Cracking creativity

“Cracking Creativity: The Secrets of Creative Genius” by Michael Michalko is a roadmap for practical creativity.
Edward De Bono is the most famous author in the field of creative thinking with more than 30 books. But with one book Michalko provides the best book in the field of creative thinking. His first book, “Thinkertoys,” is the best resource for creative thinking techniques.

How do geniuses come up with ideas? What is common to the thinking style that produced both the Mona Lisa and the theory of relativity? What characterizes the thinking strategies of the Edisons, Mozarts and Picassos of history? Michalko’s new book “Cracking Creativity” tries to answer these questions.

In the first part of his book, Michalko presents the strategies of geniuses who look at problems in unconventional ways.

The first strategy is knowing how to see. Genius often comes from finding a new perspective that no one else has taken.

The second strategy is making your thought visible. The explosion of creativity in the Renaissance was intimately tied to the recording and conveying of a vast amount of knowledge in a parallel language; a language of drawings, graphs, and diagrams — as in, for instance, the renowned diagrams of da Vinci and Galileo.

In Part II, “Thinking what no one else is thinking,” Michalko presents seven creative thinking strategies that geniuses use to generate their breakthrough ideas and creative solutions.

Thinking fluently and productively is an extraordinary way to improve creativity. Geniuses like Edison used personal quotas for creative ideas. Edison’s personal quota was one minor invention every ten days and a major invention every six months. Bach, Mozart and T.S. Elliot were also productive people who used time efficiently.

Making novel combinations and connecting the unconnected are at the heart of creativity. Creativity is the ability to combine two different things in an extraordinary way. Artists and advertising gurus frequently combine ordinary things in extraordinary ways. The Coca-Cola commercial with two polar bears is one of the most well-known examples of this.

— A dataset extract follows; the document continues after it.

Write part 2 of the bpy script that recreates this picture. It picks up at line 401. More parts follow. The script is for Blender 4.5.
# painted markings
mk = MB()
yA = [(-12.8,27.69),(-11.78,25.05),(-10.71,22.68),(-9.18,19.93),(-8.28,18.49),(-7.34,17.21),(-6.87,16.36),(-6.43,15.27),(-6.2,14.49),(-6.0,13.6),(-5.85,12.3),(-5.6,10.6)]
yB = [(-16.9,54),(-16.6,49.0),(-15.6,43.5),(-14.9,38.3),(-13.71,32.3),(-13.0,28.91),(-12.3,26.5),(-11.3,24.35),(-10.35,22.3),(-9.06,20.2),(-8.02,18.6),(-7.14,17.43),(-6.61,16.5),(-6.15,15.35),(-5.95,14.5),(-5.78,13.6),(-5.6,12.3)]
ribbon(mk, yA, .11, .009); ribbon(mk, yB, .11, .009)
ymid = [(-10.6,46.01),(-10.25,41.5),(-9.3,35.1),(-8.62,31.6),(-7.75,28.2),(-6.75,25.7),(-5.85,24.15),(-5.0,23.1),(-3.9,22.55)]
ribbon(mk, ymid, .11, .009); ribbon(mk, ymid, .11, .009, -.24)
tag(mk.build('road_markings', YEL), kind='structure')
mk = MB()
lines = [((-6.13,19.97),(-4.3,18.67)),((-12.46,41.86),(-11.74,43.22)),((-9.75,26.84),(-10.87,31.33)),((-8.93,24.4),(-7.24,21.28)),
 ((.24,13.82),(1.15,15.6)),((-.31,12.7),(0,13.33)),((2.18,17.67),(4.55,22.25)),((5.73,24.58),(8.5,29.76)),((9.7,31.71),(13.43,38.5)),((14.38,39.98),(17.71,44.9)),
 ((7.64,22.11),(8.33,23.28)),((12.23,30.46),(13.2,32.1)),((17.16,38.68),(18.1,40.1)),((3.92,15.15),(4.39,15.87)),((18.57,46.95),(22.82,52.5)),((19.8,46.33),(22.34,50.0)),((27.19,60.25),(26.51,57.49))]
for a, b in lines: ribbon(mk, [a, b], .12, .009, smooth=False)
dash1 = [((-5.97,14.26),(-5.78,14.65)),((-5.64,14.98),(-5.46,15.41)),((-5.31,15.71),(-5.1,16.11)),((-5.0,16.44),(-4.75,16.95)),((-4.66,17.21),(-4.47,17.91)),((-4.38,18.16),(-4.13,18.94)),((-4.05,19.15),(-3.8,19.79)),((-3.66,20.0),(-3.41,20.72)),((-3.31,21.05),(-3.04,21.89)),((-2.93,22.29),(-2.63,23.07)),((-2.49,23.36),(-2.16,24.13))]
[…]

Looking at other worlds is another strategy for creative thinking. Michalko writes that Aristotle considered metaphor a sign of genius, believing that the individual who had the capacity to perceive resemblances between two separate areas of existence was a person with special gifts. Bediü Zaman Said Nursi was the leading Islamic thinker who used metaphors to explain Islamic concepts.

Finding what you are not looking for is the accidental way of thinking creatively. The history of inventions is full of accidental discoveries. Psychologist B.F. Skinner emphasized this principle of scientific methodology: when you find something interesting, drop everything else and study it. People have millions of wonderful accidents that provide insight but they don’t focus on what they experience and lose these opportunities.

The last strategy Michalko presents is awakening the collaborative spirit. The collective intelligence of a group is larger than the intelligence of an individual. In a business setting people should establish dialogue rather than fight with each other.

Cracking Creativity is full of interesting stories of geniuses, as well as practical techniques for creativity. It is a guide for generating new ideas.